**DATA SEGMENT:**
○ ○ ○ ○ ○ ○ ○
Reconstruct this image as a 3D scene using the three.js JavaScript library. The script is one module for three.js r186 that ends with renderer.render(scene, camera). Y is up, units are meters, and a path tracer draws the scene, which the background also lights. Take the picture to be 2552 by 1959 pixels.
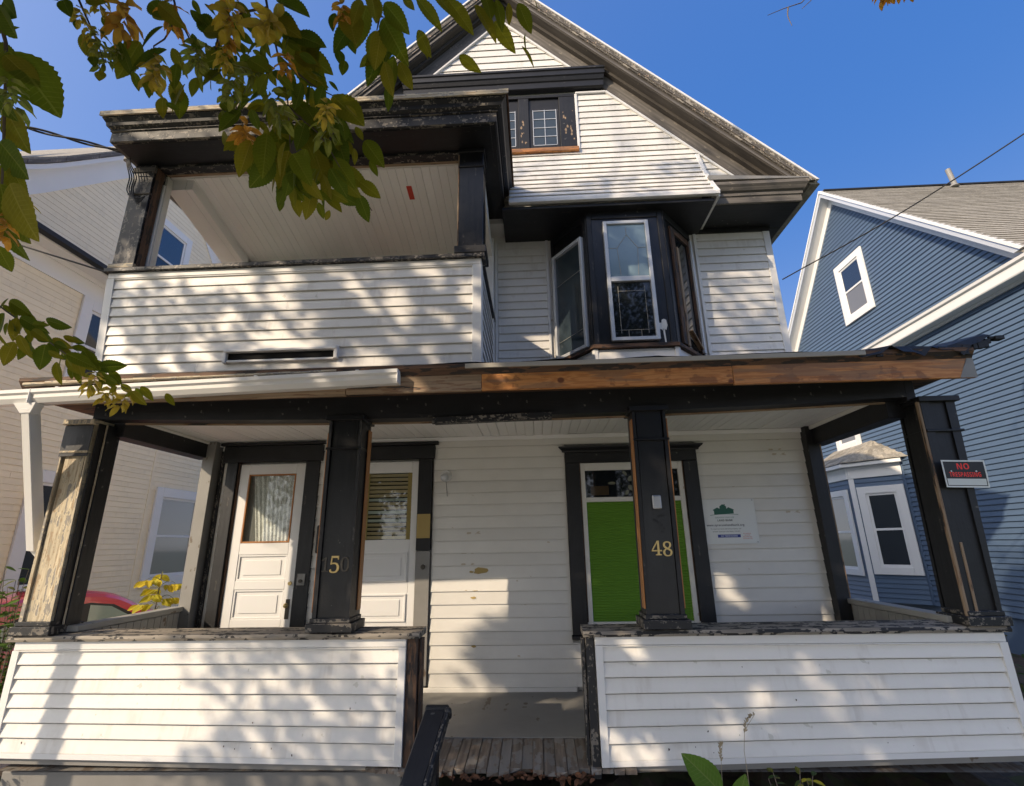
import * as THREE from 'three';
import { mergeGeometries } from 'three/addons/utils/BufferGeometryUtils.js';
import { RoundedBoxGeometry } from 'three/addons/geometries/RoundedBoxGeometry.js';
import { TextGeometry } from 'three/addons/geometries/TextGeometry.js';
import { FontLoader } from 'three/addons/loaders/FontLoader.js';

// ------------------------------------------------------------------ camera, sky, sun, exposure
const scene = new THREE.Scene();
const camera = new THREE.PerspectiveCamera(76.7, 1024 / 786, 0.05, 900);
camera.position.set(0, 2.0, 4.2);
camera.rotation.order = 'YXZ';
camera.rotation.set(THREE.MathUtils.degToRad(16.83), THREE.MathUtils.degToRad(2.49), THREE.MathUtils.degToRad(-1.0));
scene.add(camera);
const renderer = new THREE.WebGLRenderer({ antialias: true });
renderer.setSize(1024, 786);
renderer.toneMapping = THREE.LinearToneMapping;
renderer.toneMappingExposure = 1.65;
renderer.shadowMap.enabled = true;
renderer.shadowMap.type = THREE.PCFSoftShadowMap;

const SUN = new THREE.Vector3(-1.17, 0.86, 1).normalize();
function skyTexture() {
  const w = 512, h = 256, d = new Float32Array(w * h * 4);
  const zen = [0.020, 0.097, 0.33], mid = [0.049, 0.180, 0.48], hor = [0.76, 0.77, 0.78];
  for (let j = 0; j < h; j++) for (let i = 0; i < w; i++) {
    const phi = (i + 0.5) / w * Math.PI * 2 - Math.PI, th = ((j + 0.5) / h - 0.5) * Math.PI;
    const x = Math.cos(th) * Math.cos(phi), y = Math.sin(th), z = Math.cos(th) * Math.sin(phi);
    const el = Math.max(0, y), a = Math.pow(1 - el, 5), b = Math.pow(1 - el, 1.3);
    const c = Math.max(-1, Math.min(1, x * SUN.x + y * SUN.y + z * SUN.z)), g = Math.acos(c);
    const halo = 3.4 * Math.exp(-g * 3.6) + 3.0 * Math.exp(-g * 11) + 0.35 * Math.exp(-g * 1.9);
    for (let k = 0; k < 3; k++) {
      let v = zen[k] + (mid[k] - zen[k]) * b; v = v + (hor[k] - v) * a;
      v += halo * [0.96, 0.88, 0.74][k];
      if (y < 0) v = [0.30, 0.28, 0.24][k];
      d[(j * w + i) * 4 + k] = v;
    }
    d[(j * w + i) * 4 + 3] = 1;
  }
  const t = new THREE.DataTexture(d, w, h, THREE.RGBAFormat, THREE.FloatType);
  t.mapping = THREE.EquirectangularReflectionMapping; t.magFilter = t.minFilter = THREE.LinearFilter; t.wrapS = THREE.RepeatWrapping;
  t.needsUpdate = true; return t;
}
const sky = skyTexture();
scene.background = sky; scene.environment = sky;
const sun = new THREE.DirectionalLight(new THREE.Color(1, 0.815, 0.60), 3.0);
sun.position.copy(SUN).multiplyScalar(40).add(new THREE.Vector3(0, 3, 0)); sun.target.position.set(0, 3, 0);
sun.castShadow = true; sun.shadow.mapSize.set(4096, 4096);
Object.assign(sun.shadow.camera, { left: -16, right: 16, top: 16, bottom: -16, near: 1, far: 90 });
scene.add(sun, sun.target);

// ------------------------------------------------------------------ helpers
function mulberry(a) { return () => { a |= 0; a = a + 0x6D2B79F5 | 0; let t = Math.imul(a ^ a >>> 15, 1 | a); t = t + Math.imul(t ^ t >>> 7, 61 | t) ^ t; return ((t ^ t >>> 14) >>> 0) / 4294967296; }; }
const rnd = mulberry(48), R = (a, b) => a + (b - a) * rnd();
const V = (x, y, z) => new THREE.Vector3(x, y, z);
const clamp = (v, a = 0, b = 1) => Math.max(a, Math.min(b, v));
const sstep = (a, b, v) => { const t = clamp((v - a) / (b - a)); return t * t * (3 - 2 * t); };
const names = {};
function numbered(n) { const k = names[n] = (names[n] ?? -1) + 1; return k ? n + '_' + String(k).padStart(3, '0') : n; }

// tiling noise in 0..1
function tile(sz, px, py, oct, seed) {
  const out = new Float32Array(sz * sz); let tot = 0;
  for (let o = 0; o < oct; o++) {
    const w = px << o, h = py << o, r = mulberry(seed * 77 + o * 13 + 5), L = new Float32Array(w * h).map(() => r()), amp = Math.pow(0.55, o); tot += amp;
    for (let j = 0; j < sz; j++) {
      const fy = j / sz * h, y0 = Math.floor(fy), ty = fy - y0, sy = ty * ty * (3 - 2 * ty), r0 = (y0 % h) * w, r1 = ((y0 + 1) % h) * w;
      for (let i = 0; i < sz; i++) {
        const fx = i / sz * w, x0 = Math.floor(fx), tx = fx - x0, sx = tx * tx * (3 - 2 * tx), a = x0 % w, b = (x0 + 1) % w;
        const p = L[r0 + a] + (L[r0 + b] - L[r0 + a]) * sx, q = L[r1 + a] + (L[r1 + b] - L[r1 + a]) * sx;
        out[j * sz + i] += amp * (p + (q - p) * sy);
      }
    }
  }
  for (let i = 0; i < out.length; i++) out[i] = clamp((out[i] / tot - 0.5) * 1.5 + 0.5);
  return out;
}
const enc = v => Math.round(255 * clamp(v <= 0.0031308 ? v * 12.92 : 1.055 * Math.pow(v, 1 / 2.4) - 0.055));
function texture(sz, metres, fn, srgb = true) {
  const d = new Uint8Array(sz * sz * 4);
  for (let i = 0; i < sz * sz; i++) {
    const c = fn(i, (i % sz) / sz, Math.floor(i / sz) / sz);
    for (let k = 0; k < 3; k++) d[i * 4 + k] = srgb ? enc(c[k]) : Math.round(255 * clamp(c.length ? c[k] : c));
    d[i * 4 + 3] = 255;
  }
  const t = new THREE.DataTexture(d, sz, sz); t.wrapS = t.wrapT = THREE.RepeatWrapping; t.magFilter = THREE.LinearFilter; t.minFilter = THREE.LinearMipmapLinearFilter;
  t.generateMipmaps = true; t.colorSpace = srgb ? THREE.SRGBColorSpace : THREE.NoColorSpace; t.repeat.set(1 / metres[0], 1 / metres[1]); t.needsUpdate = true; return t;
}
const mix3 = (a, b, t) => [a[0] + (b[0] - a[0]) * t, a[1] + (b[1] - a[1]) * t, a[2] + (b[2] - a[2]) * t];
const N = 512;
const nA = tile(N, 4, 4, 6, 1), nB = tile(N, 9, 9, 5, 2), nG = tile(N, 3, 40, 4, 3), nH = tile(N, 6, 24, 5, 4), nF = tile(N, 48, 48, 3, 5), nC = tile(N, 16, 16, 4, 6), nS = tile(N, 24, 3, 5, 7);
const lin = (r, g, b) => new THREE.Color().setRGB(r, g, b);
const greyBump = texture(N, [1.2, 1.2], i => nG[i] * 0.7 + nF[i] * 0.3, false);
const softBump = texture(N, [1.0, 1.0], i => nA[i] * 0.6 + nB[i] * 0.4, false);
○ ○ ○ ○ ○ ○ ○
**GIVEN REQUEST:**
Work through the listing above and report how many lines include the string "background", with no other text.

**IN RESPONSE:**
2